Before Christmas we filled all our kegs and went on a  brewing break. After Christmas the whole credit crunch malarkey really hit home, resulting in me spending every waking hour (and some not quite so awake) sitting in front of this here screen, typing for the man. Of course I’d rather be messing around with grain, hops, yeast and various bits of shiny stainless steel, but needs must, and money’s been too tight to mention.

However, I do hope to get back in the swing of things soon. I have grain, plenty of hops in the freezer and no mild on tap, for a start!

We’ve had snow then floods here in East Anglia, but this weekend I’m hoping to get into the garden to clear up the havoc and pile some compost on the hop bines. I may even buy a new plant this week – the year is rolling on and plenty of rhyzomes are back in stock.

As far as equipment goes, my immediate plans are to replace my boiler with a slightly larger capacity vessel and move my current boiler to become a heated HLT rather than the current insulated job.

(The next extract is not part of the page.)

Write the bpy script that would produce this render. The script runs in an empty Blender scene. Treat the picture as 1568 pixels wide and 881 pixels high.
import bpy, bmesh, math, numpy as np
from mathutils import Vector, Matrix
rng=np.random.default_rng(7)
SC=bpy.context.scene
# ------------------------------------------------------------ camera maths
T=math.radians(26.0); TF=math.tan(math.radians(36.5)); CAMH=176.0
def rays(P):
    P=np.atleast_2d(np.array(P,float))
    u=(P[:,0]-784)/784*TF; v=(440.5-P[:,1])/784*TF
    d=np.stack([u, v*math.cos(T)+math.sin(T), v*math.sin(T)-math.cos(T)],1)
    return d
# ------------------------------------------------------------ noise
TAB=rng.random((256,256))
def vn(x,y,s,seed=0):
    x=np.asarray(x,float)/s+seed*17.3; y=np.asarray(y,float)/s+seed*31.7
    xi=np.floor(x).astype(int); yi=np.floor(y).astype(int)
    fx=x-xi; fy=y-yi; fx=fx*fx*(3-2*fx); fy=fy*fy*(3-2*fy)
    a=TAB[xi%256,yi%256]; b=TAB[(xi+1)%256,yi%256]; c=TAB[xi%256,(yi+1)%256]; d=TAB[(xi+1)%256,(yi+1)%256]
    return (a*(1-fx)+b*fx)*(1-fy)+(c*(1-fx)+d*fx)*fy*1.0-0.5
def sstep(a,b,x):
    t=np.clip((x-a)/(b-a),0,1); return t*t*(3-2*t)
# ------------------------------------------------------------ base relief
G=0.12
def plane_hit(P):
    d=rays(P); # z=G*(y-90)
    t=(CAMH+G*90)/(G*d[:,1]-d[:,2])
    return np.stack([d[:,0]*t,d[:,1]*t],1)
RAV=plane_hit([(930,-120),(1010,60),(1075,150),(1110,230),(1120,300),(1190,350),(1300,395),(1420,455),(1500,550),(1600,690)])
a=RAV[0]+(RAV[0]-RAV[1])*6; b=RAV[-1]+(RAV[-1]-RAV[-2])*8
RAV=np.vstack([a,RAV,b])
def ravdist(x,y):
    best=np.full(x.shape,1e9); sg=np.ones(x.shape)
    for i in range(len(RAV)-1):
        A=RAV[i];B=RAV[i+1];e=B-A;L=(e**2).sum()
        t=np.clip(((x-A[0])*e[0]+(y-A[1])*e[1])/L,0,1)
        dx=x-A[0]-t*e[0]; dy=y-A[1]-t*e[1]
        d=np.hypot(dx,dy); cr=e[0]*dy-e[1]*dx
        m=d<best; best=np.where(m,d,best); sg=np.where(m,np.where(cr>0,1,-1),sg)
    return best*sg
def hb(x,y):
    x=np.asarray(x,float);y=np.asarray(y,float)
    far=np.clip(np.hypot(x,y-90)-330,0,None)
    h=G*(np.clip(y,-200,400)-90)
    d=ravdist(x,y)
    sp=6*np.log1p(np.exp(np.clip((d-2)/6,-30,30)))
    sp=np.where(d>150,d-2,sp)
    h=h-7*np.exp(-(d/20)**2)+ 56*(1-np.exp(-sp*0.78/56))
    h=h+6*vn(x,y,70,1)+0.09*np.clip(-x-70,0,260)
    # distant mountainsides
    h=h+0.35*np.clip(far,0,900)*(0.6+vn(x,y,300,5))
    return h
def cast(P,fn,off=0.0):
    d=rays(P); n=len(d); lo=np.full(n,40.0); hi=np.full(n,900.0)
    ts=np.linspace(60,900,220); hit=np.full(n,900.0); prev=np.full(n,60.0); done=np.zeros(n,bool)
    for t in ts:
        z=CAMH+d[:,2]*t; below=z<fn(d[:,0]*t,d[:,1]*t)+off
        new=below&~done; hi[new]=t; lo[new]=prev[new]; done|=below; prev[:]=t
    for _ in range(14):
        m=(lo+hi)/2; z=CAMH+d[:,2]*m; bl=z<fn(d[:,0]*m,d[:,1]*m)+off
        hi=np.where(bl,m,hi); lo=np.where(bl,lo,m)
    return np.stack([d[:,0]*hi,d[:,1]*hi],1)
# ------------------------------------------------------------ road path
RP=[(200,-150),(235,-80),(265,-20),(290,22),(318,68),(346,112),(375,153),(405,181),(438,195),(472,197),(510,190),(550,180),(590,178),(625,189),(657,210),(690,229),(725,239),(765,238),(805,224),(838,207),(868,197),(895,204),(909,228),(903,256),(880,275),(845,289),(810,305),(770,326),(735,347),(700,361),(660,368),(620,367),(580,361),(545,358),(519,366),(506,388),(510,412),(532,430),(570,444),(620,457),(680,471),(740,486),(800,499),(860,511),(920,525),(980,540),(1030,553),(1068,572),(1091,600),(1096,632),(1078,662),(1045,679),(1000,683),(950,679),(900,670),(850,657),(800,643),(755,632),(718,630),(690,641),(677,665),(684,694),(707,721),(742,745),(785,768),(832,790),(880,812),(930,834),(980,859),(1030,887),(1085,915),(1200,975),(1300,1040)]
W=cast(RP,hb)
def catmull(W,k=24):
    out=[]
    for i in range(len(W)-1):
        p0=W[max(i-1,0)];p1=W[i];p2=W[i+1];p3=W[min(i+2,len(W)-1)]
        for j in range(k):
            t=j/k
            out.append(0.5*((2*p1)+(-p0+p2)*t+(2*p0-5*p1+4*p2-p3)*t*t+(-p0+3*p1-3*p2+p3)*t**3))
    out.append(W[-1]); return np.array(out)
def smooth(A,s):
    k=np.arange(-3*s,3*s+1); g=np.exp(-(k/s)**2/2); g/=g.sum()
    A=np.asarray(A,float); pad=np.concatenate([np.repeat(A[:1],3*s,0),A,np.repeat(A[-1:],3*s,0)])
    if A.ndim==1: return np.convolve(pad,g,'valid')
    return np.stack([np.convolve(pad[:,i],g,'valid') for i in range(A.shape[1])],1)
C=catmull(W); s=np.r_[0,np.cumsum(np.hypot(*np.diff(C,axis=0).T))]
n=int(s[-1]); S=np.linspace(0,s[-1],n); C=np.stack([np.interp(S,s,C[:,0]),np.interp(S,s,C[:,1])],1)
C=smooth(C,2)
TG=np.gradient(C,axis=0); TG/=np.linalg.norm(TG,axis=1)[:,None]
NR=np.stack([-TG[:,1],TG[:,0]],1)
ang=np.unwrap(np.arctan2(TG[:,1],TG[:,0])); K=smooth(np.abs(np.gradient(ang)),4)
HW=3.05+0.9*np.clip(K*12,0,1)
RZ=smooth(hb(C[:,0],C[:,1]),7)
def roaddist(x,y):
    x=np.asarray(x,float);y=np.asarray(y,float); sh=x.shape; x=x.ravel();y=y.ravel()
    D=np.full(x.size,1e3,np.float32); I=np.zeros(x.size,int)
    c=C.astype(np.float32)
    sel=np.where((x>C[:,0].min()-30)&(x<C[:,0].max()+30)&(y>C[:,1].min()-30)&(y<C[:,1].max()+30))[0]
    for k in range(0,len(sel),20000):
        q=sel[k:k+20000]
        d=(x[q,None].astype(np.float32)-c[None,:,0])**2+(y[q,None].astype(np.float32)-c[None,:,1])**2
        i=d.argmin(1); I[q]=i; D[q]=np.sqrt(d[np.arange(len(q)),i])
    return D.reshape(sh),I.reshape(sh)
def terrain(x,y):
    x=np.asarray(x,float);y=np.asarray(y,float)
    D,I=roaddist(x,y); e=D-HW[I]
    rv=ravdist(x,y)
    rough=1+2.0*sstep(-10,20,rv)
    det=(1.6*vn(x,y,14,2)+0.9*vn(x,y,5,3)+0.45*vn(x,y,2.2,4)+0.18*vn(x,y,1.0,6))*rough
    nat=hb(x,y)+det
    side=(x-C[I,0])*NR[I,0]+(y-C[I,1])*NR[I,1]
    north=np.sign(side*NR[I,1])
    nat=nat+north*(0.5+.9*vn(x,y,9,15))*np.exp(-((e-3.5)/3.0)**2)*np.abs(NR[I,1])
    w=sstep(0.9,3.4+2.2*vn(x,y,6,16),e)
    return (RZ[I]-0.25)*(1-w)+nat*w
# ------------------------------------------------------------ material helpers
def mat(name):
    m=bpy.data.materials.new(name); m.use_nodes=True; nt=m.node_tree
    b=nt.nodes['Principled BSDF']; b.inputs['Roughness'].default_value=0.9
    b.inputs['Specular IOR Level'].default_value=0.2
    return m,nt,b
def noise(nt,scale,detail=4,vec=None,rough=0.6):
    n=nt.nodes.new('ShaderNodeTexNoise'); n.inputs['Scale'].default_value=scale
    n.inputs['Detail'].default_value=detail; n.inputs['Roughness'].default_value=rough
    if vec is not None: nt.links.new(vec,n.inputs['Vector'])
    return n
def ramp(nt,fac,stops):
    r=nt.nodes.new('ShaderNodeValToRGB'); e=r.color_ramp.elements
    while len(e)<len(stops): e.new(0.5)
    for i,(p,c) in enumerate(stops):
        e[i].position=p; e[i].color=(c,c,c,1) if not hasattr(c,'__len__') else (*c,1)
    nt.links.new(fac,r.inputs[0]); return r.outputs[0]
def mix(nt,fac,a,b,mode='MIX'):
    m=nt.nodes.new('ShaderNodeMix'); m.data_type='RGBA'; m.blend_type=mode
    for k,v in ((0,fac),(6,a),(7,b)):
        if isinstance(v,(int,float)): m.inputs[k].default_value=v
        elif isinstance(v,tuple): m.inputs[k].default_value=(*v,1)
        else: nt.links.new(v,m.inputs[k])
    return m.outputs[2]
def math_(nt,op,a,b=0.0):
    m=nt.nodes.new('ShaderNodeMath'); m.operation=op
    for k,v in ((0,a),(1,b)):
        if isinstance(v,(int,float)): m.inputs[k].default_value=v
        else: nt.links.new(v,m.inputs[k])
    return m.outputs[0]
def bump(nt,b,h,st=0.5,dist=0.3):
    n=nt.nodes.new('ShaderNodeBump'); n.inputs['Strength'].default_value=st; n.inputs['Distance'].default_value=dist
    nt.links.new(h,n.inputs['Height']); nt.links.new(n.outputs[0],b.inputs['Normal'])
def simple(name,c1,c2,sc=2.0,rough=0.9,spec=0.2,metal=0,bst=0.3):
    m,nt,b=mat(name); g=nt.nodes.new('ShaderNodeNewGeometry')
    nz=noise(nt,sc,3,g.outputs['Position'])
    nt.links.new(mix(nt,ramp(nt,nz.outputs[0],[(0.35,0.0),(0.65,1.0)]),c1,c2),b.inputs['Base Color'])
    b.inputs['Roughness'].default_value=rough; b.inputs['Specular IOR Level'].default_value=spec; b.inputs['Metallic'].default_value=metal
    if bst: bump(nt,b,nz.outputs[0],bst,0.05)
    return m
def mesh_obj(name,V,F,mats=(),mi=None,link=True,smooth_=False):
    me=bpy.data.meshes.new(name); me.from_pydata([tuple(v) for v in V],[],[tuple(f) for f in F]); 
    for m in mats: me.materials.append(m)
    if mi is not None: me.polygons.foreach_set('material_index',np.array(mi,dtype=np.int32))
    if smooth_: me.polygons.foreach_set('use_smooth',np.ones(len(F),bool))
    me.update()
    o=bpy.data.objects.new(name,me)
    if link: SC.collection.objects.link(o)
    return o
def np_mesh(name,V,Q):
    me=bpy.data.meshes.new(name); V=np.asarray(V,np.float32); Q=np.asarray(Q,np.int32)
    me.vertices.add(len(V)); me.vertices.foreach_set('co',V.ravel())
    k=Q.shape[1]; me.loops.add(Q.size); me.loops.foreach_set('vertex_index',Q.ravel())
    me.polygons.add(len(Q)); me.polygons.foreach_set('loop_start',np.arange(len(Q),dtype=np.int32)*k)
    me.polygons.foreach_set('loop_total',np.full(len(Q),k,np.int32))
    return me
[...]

I’m looking forward to this project, but again it’s a question of getting money together here and there which isn’t needed for more pressing matters. Like food. And beer from the local.

Aaaanyway – expect to hear from the Boxshed a little more frequently from now on, at least. More frequently than not at all, anyway, eh?


ps. If you’re at a loose end between 13th and 22nd February and you happen to be in the area, why not visit the Edwardstone White Horse Winter Ale Festival?  The tied Mill Green Brewery is serving up five ales (including the excellent Good Ship Arbella APA) and there will be a further 16 ales on stillage over the week, plus the usual Adnams Bitter and Crouch Vale Brewers Gold on tap. Well worth checking out – you might even catch some live blues and folk while you’re sinking a few.